Zgodnie z międzynarodową konwencją z Espoo o losie inwestycji przesądzą Rosja, Finlandia, Szwecja, Dania i Niemcy. Bo rura przetnie wyłączne strefy ekonomiczne tych państw na morzu, a na tych akwenach obowiązują narodowe prawa. Polska, Litwa, Łotwa i Estonia mogą zgłaszać uwagi, ale nie mają wpływu na inwestycję.
Kluczowe znaczenie będzie miał głos Szwecji, która dotąd najgłośniej mówiła o swoich zastrzeżeniach wobec planów UE. Na dodatek Szwecja będzie przewodzić UE w drugim półroczu br., a właśnie w tym czasie Nord Stream chce dostać zgodę na inwestycję.

Pod koniec zeszłego tygodnia wicepremier Rosji Wiktor Zubkow, który jest też szefem rady nadzorczej Gazpromu, poleciał do Sztokholmu, aby osobiście wręczyć Szwedom raport o wpływie inwestycji na środowisko.
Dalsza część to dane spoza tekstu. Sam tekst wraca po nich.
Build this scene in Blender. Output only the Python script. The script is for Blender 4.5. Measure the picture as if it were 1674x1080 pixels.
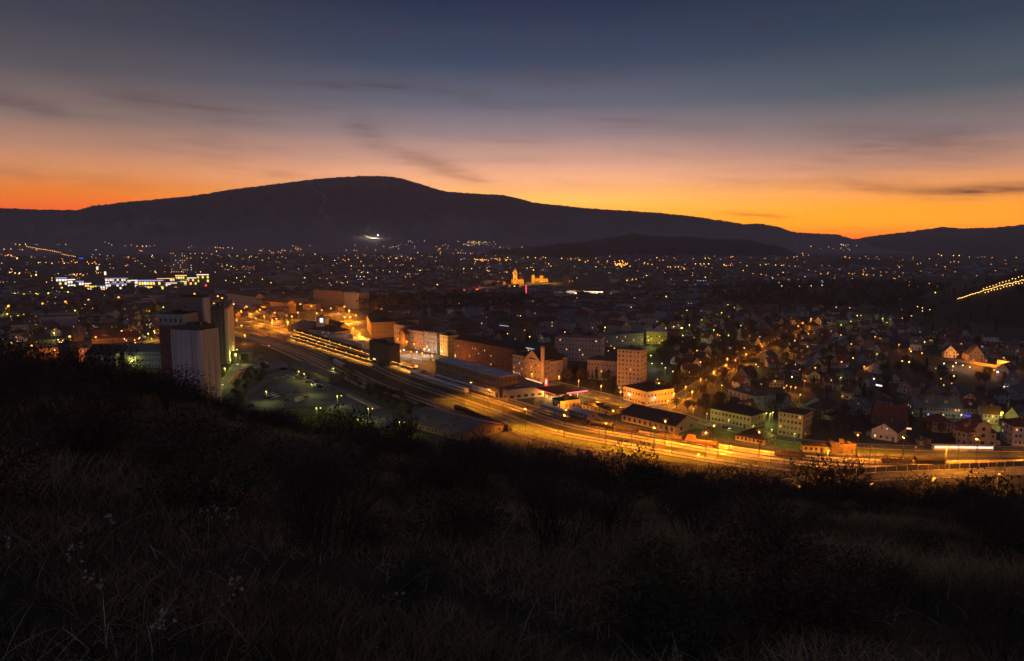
import bpy, math, random
import numpy as np
R = math.radians
rnd = random.Random(7)
rng = np.random.default_rng(11)
for o in list(bpy.data.objects):
    bpy.data.objects.remove(o)
sc = bpy.context.scene
col = sc.collection

# ------------------------------------------------------------------ camera
CAMZ, F, CX, CY, HY = 100.0, 1200.0, 837.0, 540.0, 392.0
PITCH = math.atan((CY - HY) / F)
cam = bpy.data.cameras.new('camera')
cam.sensor_width = 36.0
cam.lens = 36.0 * F / 1674.0
cam.clip_start = 0.1
cam.clip_end = 60000.0
camo = bpy.data.objects.new('camera', cam)
camo.location = (0, 0, CAMZ)
camo.rotation_euler = (math.pi / 2 - PITCH, 0, 0)
col.objects.link(camo)
sc.camera = camo


def ray(px, py):
    x, y, z = (px - CX) / F, 1.0, -(py - CY) / F
    c, s = math.cos(PITCH), math.sin(PITCH)
    return x, y * c + z * s, -y * s + z * c


def G(px, py, z=0.0):
    dx, dy, dz = ray(px, py)
    t = (z - CAMZ) / dz
    return (dx * t, dy * t)


def azel(px, py):
    dx, dy, dz = ray(px, py)
    return math.degrees(math.atan2(dx, dy)), math.degrees(math.atan2(dz, math.hypot(dx, dy)))


# ------------------------------------------------------------------ world: dusk sky after sunset
sc.view_settings.view_transform = 'Standard'
sc.view_settings.look = 'None'
sc.view_settings.exposure = 0.0
sc.view_settings.gamma = 1.0
sc.view_settings.use_curve_mapping = False
sc.cycles.max_bounces = 5
sc.cycles.diffuse_bounces = 2
sc.cycles.glossy_bounces = 2
sc.cycles.transmission_bounces = 2
sc.cycles.volume_bounces = 0
sc.cycles.use_denoising = True
sc.cycles.sample_clamp_indirect = 3.0
sc.cycles.caustics_reflective = False
sc.cycles.caustics_refractive = False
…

Zubkow przekonywał Szwedów, że w swoich decyzjach muszą brać pod uwagę bezpieczeństwo energetyczne Europy po styczniowym konflikcie z Ukrainą, kiedy Rosja pierwszy raz w historii wstrzymała dostawy do Europy. Tuż przed wyjazdem Zubkowa premier Rosji Władimir Putin znów zagroził Europie wstrzymaniem dostaw, jeśli Kijów nie zapłaci rachunków za gaz. W tym czasie Ukraina kończyła zapłatę tych rachunków.

Szwedzi zarzucali Nord Stream, że prezentuje niepełną dokumentację i nie proponuje wariantów tras rur, zgodnie z przepisami UE.  Takich wariantów całej trasy nie ma nadal w raporcie opublikowanym przez Nord Stream. Są tylko warianty pięciu fragmentów, na wodach fińskich, szwedzkich, niemieckich i dookoła Bornholmu. Nord Stream nadal nie pokazuje, że rura przez Bałtyk będzie bezpieczniejsza dla środowiska i tańsza w porównaniu do tras na lądzie - drugiej nitki gazociągu jamalskiego czy nowego gazociągu do Niemiec na lądzie przez państwa nadbałtyckie i Polskę - napisała Gazeta.